Rebecca Chopp

President, Swarthmore College

Since joining Swarthmore’s community as its president in 2009, Rebecca Chopp has focused her work on the College’s role in cultivating a global intellectual community that will create leaders in every field in the 21st century. During her first year, she embarked on an ambitious multi-city listening tour to hear from alumni, parents, and friends about the Swarthmore experience and how the College’s values can help shape future decisions. Chopp also oversaw a financial restructuring that, without layoffs or cuts to core academic programs, resulted in a sustainable five-year budget plan. Her endorsement of the DREAM Act, signing of the American College & University Presidents’ Climate Commitment, and joining the latter’s steering committee further enhanced Swarthmore’s legacy of ethical and social leadership.

Chopp is a well-known scholar of progressive religious movements in American culture and has recently focused her research on changing structures and cultures of higher education, on the role of liberal arts in a democratic society, and on religion and higher education. She has authored or edited five books and has published more than 50 articles in her areas of expertise. A native of Kansas, Chopp received a B.A. from Kansas Wesleyan University, an M.Div. from St. Paul School of Theology, and a Ph.D. from the University of Chicago.

Prior to Swarthmore, Chopp served as president of Colgate University, dean and Titus Street Professor of Theology at Yale Divinity School, and provost and executive vice president for academic affairs at Emory University. Her tenures at these institutions were all marked by the bolstering of academic offerings and forward-looking strategic planning.

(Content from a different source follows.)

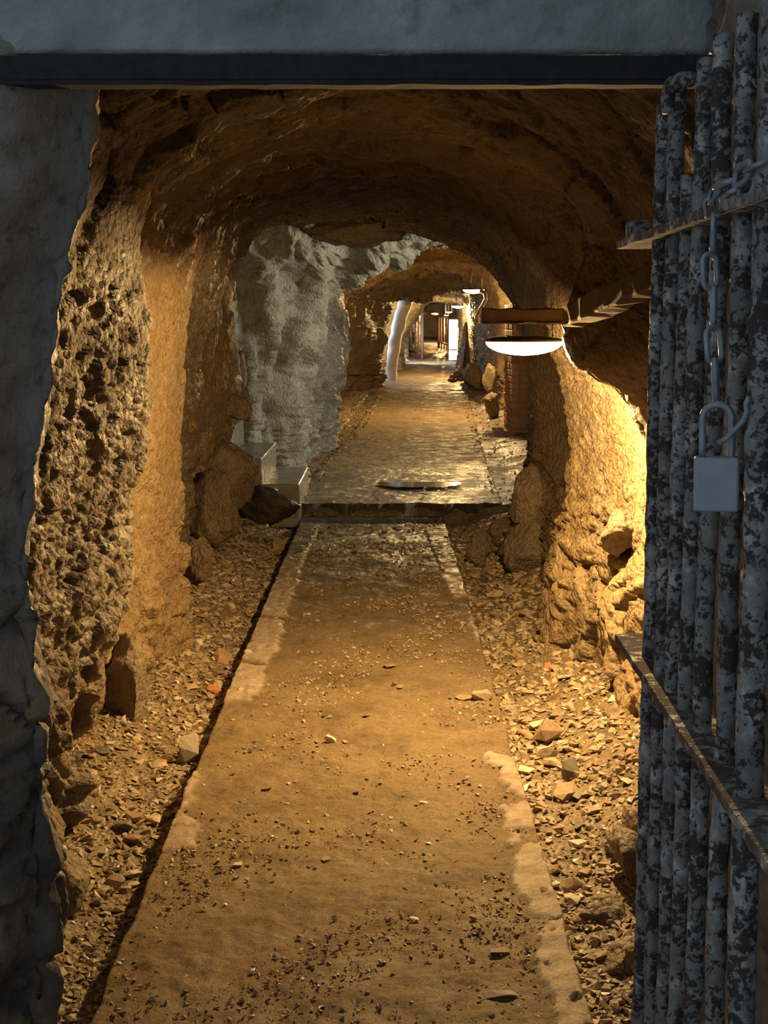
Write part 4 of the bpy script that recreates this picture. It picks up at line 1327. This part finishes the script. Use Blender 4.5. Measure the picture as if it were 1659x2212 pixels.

More than 20 vice presidents, deans, and vice provosts reported to Chopp at Emory, where she established three priorities for their work together: strengthening the schools and establishing cross-disciplinary programs, identifying new intellectual initiatives, and identifying and supporting colleagues with leadership potential. In her 15 years there, she also served as director of graduate studies for the Institute of Women’s Studies, dean of faculty and academic affairs at the Candler School, and Charles Howard Candler Professor of Theology at Emory.

At Yale, Chopp completed the rebuilding project for the entire Divinity School campus, developed an academic strategic plan that continues to be implemented, rebuilt financial and management structures, and implemented new approaches in alumni relations, communications, and fundraising.

As president of Colgate from 2002 to 2009, Chopp presided over the development and implementation of a comprehensive strategic plan that expanded the university’s academic space by the largest amount in its history; strengthened academic programs and developed new interdisciplinary institutes and centers; implemented a new vision for residential education that provides leadership education for students and new programs in arts, academic teams, and wellness; strengthened athletics; expanded university-community partnerships, including the establishment of the Upstate Institute; and developed the most successful campaign in Colgate’s history, with a goal of $400 million, which, by the time it had gone public, had raised more than half the goal while creating new alumni avenues of connection and support. During Chopp’s tenure, notable increases in admissions, improvement of student quality, and expansion of programs supporting diversity and globalization occurred.

Chopp’s many awards include the Alumni Achievement Award from the University of Chicago, the Alumna of the Year award from the University of Chicago Divinity School, and honorary doctorates in divinity from Wake Forest University, Hamilton College, Lehigh University, and Lafayette College. She is also the recipient of the Alumni Achievement Award from Kansas Wesleyan University, the Distinguished Alumna Award from Saint Paul School of Theology, and the Founder’s Day Award from Baker University. Chopp has served on the boards of the Association of American Colleges and Universities and the National Survey of Student Engagement and has served on the executive committee of the Annapolis Group, the Board of Trustees of the Carnegie Foundation for Teaching, and on the Council of Information and Library Resources. Chopp has also served as president of the American Academy of Religion and the Patriot League and is a past member of the Presidential Advisory Committee for the NCAA.

Chopp, who is 58, is married to Frederick Thibodeau. They have three sons.